**Information shown:**
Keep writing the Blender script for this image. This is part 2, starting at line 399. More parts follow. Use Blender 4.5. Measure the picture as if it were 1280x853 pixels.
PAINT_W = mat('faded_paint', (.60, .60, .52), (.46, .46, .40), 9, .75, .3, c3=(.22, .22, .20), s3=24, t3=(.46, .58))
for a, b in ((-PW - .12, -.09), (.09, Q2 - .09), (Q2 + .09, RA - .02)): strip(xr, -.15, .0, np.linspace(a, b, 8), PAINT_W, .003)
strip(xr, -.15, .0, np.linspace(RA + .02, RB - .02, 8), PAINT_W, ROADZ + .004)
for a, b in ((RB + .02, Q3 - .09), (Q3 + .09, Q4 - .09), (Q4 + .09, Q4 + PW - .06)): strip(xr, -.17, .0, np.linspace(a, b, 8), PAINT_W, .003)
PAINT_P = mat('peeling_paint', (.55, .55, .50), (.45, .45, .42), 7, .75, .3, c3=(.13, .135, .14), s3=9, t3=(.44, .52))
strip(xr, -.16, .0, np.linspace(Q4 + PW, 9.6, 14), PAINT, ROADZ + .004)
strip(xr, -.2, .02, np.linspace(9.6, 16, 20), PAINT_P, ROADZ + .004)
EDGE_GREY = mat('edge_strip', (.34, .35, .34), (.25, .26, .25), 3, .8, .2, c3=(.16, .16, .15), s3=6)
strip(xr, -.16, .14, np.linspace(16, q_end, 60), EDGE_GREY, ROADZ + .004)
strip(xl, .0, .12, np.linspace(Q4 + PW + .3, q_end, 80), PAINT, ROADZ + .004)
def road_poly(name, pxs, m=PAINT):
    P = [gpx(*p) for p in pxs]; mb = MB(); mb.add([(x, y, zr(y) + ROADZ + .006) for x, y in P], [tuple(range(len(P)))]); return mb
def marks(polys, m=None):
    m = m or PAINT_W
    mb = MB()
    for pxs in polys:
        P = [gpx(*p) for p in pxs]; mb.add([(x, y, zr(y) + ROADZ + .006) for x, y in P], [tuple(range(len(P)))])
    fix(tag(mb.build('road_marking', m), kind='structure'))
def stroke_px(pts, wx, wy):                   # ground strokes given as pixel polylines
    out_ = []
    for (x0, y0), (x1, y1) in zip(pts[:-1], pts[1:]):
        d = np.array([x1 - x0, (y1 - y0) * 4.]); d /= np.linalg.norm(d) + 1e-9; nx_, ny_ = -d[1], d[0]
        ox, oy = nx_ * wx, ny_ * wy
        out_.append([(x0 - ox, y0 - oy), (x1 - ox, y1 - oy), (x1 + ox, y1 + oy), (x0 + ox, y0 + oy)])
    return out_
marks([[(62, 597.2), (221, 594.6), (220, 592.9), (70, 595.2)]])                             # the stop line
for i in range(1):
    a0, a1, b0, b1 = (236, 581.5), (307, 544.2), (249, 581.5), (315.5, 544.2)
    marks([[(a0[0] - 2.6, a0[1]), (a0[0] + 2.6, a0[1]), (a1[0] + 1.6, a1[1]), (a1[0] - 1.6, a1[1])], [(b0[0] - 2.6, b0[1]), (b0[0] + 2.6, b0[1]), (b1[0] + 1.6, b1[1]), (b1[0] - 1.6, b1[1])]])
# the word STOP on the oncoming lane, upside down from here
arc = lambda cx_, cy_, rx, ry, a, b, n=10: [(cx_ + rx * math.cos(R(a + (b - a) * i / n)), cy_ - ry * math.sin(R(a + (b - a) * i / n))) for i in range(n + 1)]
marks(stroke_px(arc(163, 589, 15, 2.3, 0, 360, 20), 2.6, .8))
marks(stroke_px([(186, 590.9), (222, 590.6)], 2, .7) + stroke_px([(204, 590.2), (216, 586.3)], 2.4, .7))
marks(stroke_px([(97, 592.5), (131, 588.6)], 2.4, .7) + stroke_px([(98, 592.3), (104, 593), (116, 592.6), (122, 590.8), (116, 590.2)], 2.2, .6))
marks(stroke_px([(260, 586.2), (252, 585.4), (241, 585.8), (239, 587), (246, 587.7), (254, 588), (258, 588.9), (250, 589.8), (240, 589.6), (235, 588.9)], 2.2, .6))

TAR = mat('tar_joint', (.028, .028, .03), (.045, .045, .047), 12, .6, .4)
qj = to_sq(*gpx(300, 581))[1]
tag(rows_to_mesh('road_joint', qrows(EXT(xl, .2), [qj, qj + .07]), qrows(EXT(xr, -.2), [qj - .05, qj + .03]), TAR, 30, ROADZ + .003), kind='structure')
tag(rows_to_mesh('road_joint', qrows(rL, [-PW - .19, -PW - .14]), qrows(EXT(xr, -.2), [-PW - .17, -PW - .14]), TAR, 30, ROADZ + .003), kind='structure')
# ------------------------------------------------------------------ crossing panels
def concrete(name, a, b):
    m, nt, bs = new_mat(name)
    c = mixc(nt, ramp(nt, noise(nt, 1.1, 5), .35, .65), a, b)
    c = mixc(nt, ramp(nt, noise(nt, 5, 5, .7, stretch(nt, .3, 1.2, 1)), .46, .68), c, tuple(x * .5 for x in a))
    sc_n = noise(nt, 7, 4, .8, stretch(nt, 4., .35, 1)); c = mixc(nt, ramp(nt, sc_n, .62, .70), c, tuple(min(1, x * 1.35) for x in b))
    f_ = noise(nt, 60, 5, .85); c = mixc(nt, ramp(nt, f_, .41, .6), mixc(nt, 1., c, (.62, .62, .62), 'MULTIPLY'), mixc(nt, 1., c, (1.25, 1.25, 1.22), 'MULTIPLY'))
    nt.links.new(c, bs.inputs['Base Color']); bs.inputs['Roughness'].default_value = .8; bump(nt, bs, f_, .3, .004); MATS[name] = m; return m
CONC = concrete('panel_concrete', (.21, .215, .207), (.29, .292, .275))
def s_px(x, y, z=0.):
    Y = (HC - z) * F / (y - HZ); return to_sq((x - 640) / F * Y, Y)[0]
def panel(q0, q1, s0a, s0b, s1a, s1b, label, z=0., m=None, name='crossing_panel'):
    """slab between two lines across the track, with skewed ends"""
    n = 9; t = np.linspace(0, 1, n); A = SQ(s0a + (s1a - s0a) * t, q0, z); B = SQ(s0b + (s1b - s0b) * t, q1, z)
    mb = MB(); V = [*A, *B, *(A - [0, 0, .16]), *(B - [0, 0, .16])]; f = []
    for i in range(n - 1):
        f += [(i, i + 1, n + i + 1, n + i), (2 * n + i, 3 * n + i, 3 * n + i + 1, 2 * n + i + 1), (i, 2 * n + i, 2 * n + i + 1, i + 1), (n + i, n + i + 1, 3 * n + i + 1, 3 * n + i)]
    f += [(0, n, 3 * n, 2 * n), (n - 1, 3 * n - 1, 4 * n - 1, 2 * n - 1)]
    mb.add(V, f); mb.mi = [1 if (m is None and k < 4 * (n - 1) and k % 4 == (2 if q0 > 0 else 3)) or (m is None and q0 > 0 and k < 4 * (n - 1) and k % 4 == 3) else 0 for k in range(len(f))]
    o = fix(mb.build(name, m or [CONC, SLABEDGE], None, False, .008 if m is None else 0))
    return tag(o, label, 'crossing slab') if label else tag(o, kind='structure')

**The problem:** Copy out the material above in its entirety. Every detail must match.

**The solution:**
Keep writing the Blender script for this image. This is part 2, starting at line 399. More parts follow. Use Blender 4.5. Measure the picture as if it were 1280x853 pixels.
PAINT_W = mat('faded_paint', (.60, .60, .52), (.46, .46, .40), 9, .75, .3, c3=(.22, .22, .20), s3=24, t3=(.46, .58))
for a, b in ((-PW - .12, -.09), (.09, Q2 - .09), (Q2 + .09, RA - .02)): strip(xr, -.15, .0, np.linspace(a, b, 8), PAINT_W, .003)
strip(xr, -.15, .0, np.linspace(RA + .02, RB - .02, 8), PAINT_W, ROADZ + .004)
for a, b in ((RB + .02, Q3 - .09), (Q3 + .09, Q4 - .09), (Q4 + .09, Q4 + PW - .06)): strip(xr, -.17, .0, np.linspace(a, b, 8), PAINT_W, .003)
PAINT_P = mat('peeling_paint', (.55, .55, .50), (.45, .45, .42), 7, .75, .3, c3=(.13, .135, .14), s3=9, t3=(.44, .52))
strip(xr, -.16, .0, np.linspace(Q4 + PW, 9.6, 14), PAINT, ROADZ + .004)
strip(xr, -.2, .02, np.linspace(9.6, 16, 20), PAINT_P, ROADZ + .004)
EDGE_GREY = mat('edge_strip', (.34, .35, .34), (.25, .26, .25), 3, .8, .2, c3=(.16, .16, .15), s3=6)
strip(xr, -.16, .14, np.linspace(16, q_end, 60), EDGE_GREY, ROADZ + .004)
strip(xl, .0, .12, np.linspace(Q4 + PW + .3, q_end, 80), PAINT, ROADZ + .004)
def road_poly(name, pxs, m=PAINT):
    P = [gpx(*p) for p in pxs]; mb = MB(); mb.add([(x, y, zr(y) + ROADZ + .006) for x, y in P], [tuple(range(len(P)))]); return mb
def marks(polys, m=None):
    m = m or PAINT_W
    mb = MB()
    for pxs in polys:
        P = [gpx(*p) for p in pxs]; mb.add([(x, y, zr(y) + ROADZ + .006) for x, y in P], [tuple(range(len(P)))])
    fix(tag(mb.build('road_marking', m), kind='structure'))
def stroke_px(pts, wx, wy):                   # ground strokes given as pixel polylines
    out_ = []
    for (x0, y0), (x1, y1) in zip(pts[:-1], pts[1:]):
        d = np.array([x1 - x0, (y1 - y0) * 4.]); d /= np.linalg.norm(d) + 1e-9; nx_, ny_ = -d[1], d[0]
        ox, oy = nx_ * wx, ny_ * wy
        out_.append([(x0 - ox, y0 - oy), (x1 - ox, y1 - oy), (x1 + ox, y1 + oy), (x0 + ox, y0 + oy)])
    return out_
marks([[(62, 597.2), (221, 594.6), (220, 592.9), (70, 595.2)]])                             # the stop line
for i in range(1):
    a0, a1, b0, b1 = (236, 581.5), (307, 544.2), (249, 581.5), (315.5, 544.2)
    marks([[(a0[0] - 2.6, a0[1]), (a0[0] + 2.6, a0[1]), (a1[0] + 1.6, a1[1]), (a1[0] - 1.6, a1[1])], [(b0[0] - 2.6, b0[1]), (b0[0] + 2.6, b0[1]), (b1[0] + 1.6, b1[1]), (b1[0] - 1.6, b1[1])]])
# the word STOP on the oncoming lane, upside down from here
arc = lambda cx_, cy_, rx, ry, a, b, n=10: [(cx_ + rx * math.cos(R(a + (b - a) * i / n)), cy_ - ry * math.sin(R(a + (b - a) * i / n))) for i in range(n + 1)]
marks(stroke_px(arc(163, 589, 15, 2.3, 0, 360, 20), 2.6, .8))
marks(stroke_px([(186, 590.9), (222, 590.6)], 2, .7) + stroke_px([(204, 590.2), (216, 586.3)], 2.4, .7))
marks(stroke_px([(97, 592.5), (131, 588.6)], 2.4, .7) + stroke_px([(98, 592.3), (104, 593), (116, 592.6), (122, 590.8), (116, 590.2)], 2.2, .6))
marks(stroke_px([(260, 586.2), (252, 585.4), (241, 585.8), (239, 587), (246, 587.7), (254, 588), (258, 588.9), (250, 589.8), (240, 589.6), (235, 588.9)], 2.2, .6))

TAR = mat('tar_joint', (.028, .028, .03), (.045, .045, .047), 12, .6, .4)
qj = to_sq(*gpx(300, 581))[1]
tag(rows_to_mesh('road_joint', qrows(EXT(xl, .2), [qj, qj + .07]), qrows(EXT(xr, -.2), [qj - .05, qj + .03]), TAR, 30, ROADZ + .003), kind='structure')
tag(rows_to_mesh('road_joint', qrows(rL, [-PW - .19, -PW - .14]), qrows(EXT(xr, -.2), [-PW - .17, -PW - .14]), TAR, 30, ROADZ + .003), kind='structure')
# ------------------------------------------------------------------ crossing panels
def concrete(name, a, b):
    m, nt, bs = new_mat(name)
    c = mixc(nt, ramp(nt, noise(nt, 1.1, 5), .35, .65), a, b)
    c = mixc(nt, ramp(nt, noise(nt, 5, 5, .7, stretch(nt, .3, 1.2, 1)), .46, .68), c, tuple(x * .5 for x in a))
    sc_n = noise(nt, 7, 4, .8, stretch(nt, 4., .35, 1)); c = mixc(nt, ramp(nt, sc_n, .62, .70), c, tuple(min(1, x * 1.35) for x in b))
    f_ = noise(nt, 60, 5, .85); c = mixc(nt, ramp(nt, f_, .41, .6), mixc(nt, 1., c, (.62, .62, .62), 'MULTIPLY'), mixc(nt, 1., c, (1.25, 1.25, 1.22), 'MULTIPLY'))
    nt.links.new(c, bs.inputs['Base Color']); bs.inputs['Roughness'].default_value = .8; bump(nt, bs, f_, .3, .004); MATS[name] = m; return m
CONC = concrete('panel_concrete', (.21, .215, .207), (.29, .292, .275))
def s_px(x, y, z=0.):
    Y = (HC - z) * F / (y - HZ); return to_sq((x - 640) / F * Y, Y)[0]
def panel(q0, q1, s0a, s0b, s1a, s1b, label, z=0., m=None, name='crossing_panel'):
    """slab between two lines across the track, with skewed ends"""
    n = 9; t = np.linspace(0, 1, n); A = SQ(s0a + (s1a - s0a) * t, q0, z); B = SQ(s0b + (s1b - s0b) * t, q1, z)
    mb = MB(); V = [*A, *B, *(A - [0, 0, .16]), *(B - [0, 0, .16])]; f = []
    for i in range(n - 1):
        f += [(i, i + 1, n + i + 1, n + i), (2 * n + i, 3 * n + i, 3 * n + i + 1, 2 * n + i + 1), (i, 2 * n + i, 2 * n + i + 1, i + 1), (n + i, n + i + 1, 3 * n + i + 1, 3 * n + i)]
    f += [(0, n, 3 * n, 2 * n), (n - 1, 3 * n - 1, 4 * n - 1, 2 * n - 1)]
    mb.add(V, f); mb.mi = [1 if (m is None and k < 4 * (n - 1) and k % 4 == (2 if q0 > 0 else 3)) or (m is None and q0 > 0 and k < 4 * (n - 1) and k % 4 == 3) else 0 for k in range(len(f))]
    o = fix(mb.build(name, m or [CONC, SLABEDGE], None, False, .008 if m is None else 0))
    return tag(o, label, 'crossing slab') if label else tag(o, kind='structure')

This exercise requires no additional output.